As well as encouraging Reznor to strip things down, Dre's influence can be heard on tracks such as Where is Everybody?, in which a looser, more flowing groove replaces the mechanical pounding of earlier NIN records. More radical than this is the piano-based instrumental La Mer, which suggests Reznor may have been listening to Debussy as well as Dre.

"That was what started the whole recording process," Reznor reveals. "La Mer was the centre piece. The first big chunk of the album was all instrumental. Then we [Reznor and co-producer Alan Moulder] began to think, okay, we should do some songs as well, and at that time we thought about using David Bowie's half-song/half-instrumental album, Low, as a kind of archetype." In the end, The Fragile is dominated by songs, with the instruments adding "esoteric flavours", as Reznor puts it. But their very presence encourages the listener to notice the subtlety of Reznor's textural approach to noise and distortion on the heavier tracks.

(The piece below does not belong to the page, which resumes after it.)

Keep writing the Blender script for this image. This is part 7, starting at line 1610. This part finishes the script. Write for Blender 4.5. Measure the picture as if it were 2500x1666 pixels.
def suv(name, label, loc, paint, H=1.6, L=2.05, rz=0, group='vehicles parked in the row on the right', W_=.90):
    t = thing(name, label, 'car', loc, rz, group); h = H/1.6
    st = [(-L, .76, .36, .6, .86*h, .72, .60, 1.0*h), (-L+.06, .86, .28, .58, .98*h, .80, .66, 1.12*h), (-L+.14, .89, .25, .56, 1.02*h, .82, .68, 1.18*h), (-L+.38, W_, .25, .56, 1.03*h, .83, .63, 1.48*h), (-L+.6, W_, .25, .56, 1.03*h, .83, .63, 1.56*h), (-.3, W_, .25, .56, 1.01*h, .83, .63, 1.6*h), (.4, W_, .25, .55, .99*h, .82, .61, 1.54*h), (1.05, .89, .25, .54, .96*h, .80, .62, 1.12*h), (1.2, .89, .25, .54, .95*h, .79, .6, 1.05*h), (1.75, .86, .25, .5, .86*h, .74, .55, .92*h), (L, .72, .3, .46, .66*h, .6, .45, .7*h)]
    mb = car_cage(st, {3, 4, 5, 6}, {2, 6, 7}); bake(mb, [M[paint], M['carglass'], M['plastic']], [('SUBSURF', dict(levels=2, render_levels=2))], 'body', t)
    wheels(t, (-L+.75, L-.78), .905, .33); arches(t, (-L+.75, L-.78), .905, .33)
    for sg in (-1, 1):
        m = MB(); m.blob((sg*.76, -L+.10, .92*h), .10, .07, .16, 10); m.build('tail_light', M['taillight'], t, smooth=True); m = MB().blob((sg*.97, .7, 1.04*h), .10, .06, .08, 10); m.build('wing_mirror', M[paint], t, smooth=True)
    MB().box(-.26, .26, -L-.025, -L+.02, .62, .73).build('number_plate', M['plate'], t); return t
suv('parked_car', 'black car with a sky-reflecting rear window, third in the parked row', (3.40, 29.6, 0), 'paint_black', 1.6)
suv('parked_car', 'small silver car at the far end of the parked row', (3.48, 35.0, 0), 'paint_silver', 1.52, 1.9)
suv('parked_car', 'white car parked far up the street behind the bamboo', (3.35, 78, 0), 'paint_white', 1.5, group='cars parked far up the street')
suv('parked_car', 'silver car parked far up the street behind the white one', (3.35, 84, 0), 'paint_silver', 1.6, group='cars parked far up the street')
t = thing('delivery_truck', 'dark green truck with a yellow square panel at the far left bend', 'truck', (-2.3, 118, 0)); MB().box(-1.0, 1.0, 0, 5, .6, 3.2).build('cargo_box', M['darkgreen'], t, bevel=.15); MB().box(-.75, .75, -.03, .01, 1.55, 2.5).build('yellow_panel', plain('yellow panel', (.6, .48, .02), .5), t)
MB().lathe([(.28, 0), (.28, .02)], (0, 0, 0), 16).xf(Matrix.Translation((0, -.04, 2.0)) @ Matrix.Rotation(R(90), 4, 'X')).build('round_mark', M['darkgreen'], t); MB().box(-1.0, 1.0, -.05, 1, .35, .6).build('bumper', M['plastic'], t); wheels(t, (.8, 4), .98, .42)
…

One of the keys to Reznor's phenomenal success is that his audience realises he means what he is singing. His lyrics veer from the kind of sixth-form angst that will be screamed back at him from the auditorium ("We're in this together now, none of them can stop us now, we will make it through somehow") to couplets that tackle the hopelessness of existence with all the simplicity and compact power of a line from Samuel Beckett ("All I've undergone, I will keep on"). They all reveal a man floundering in emotional turmoil.

"When I first started trying to write songs," explains Reznor, "I opened up my journal and found some things I felt were pretty eloquent. I incorporated them into a track, thinking, well, I could never play this to anyone, but let's just see what happens. I finally decided to play the piece for a friend, and I had to hand him the tape and walk out of the room. Then it got to the point where a record label wanted to sign me; then I said, oh God, do I want people to hear this stuff? I wished I'd been able to create a character or something. But, no, it's me."

The Fragile is a double album, and you do occasionally feel there's just too much music to assimilate; but it's hard to point to any tracks that don't justify their place, and Reznor is not about to apologise for making the listener do a little work.

"I aspire to make music that's challenging to me and to the public, and I even hope some of it sounds bad the first time you play it. That can be a sign of a great record. The records that go on to be my favourites - like PsychoCandy by the Jesus and Mary Chain - I thought my stereo was broken the first time I heard it. Later I read genius into that." He pauses and laughs. "Then I met them, and now I'm not so sure it was genius? but the record's still great."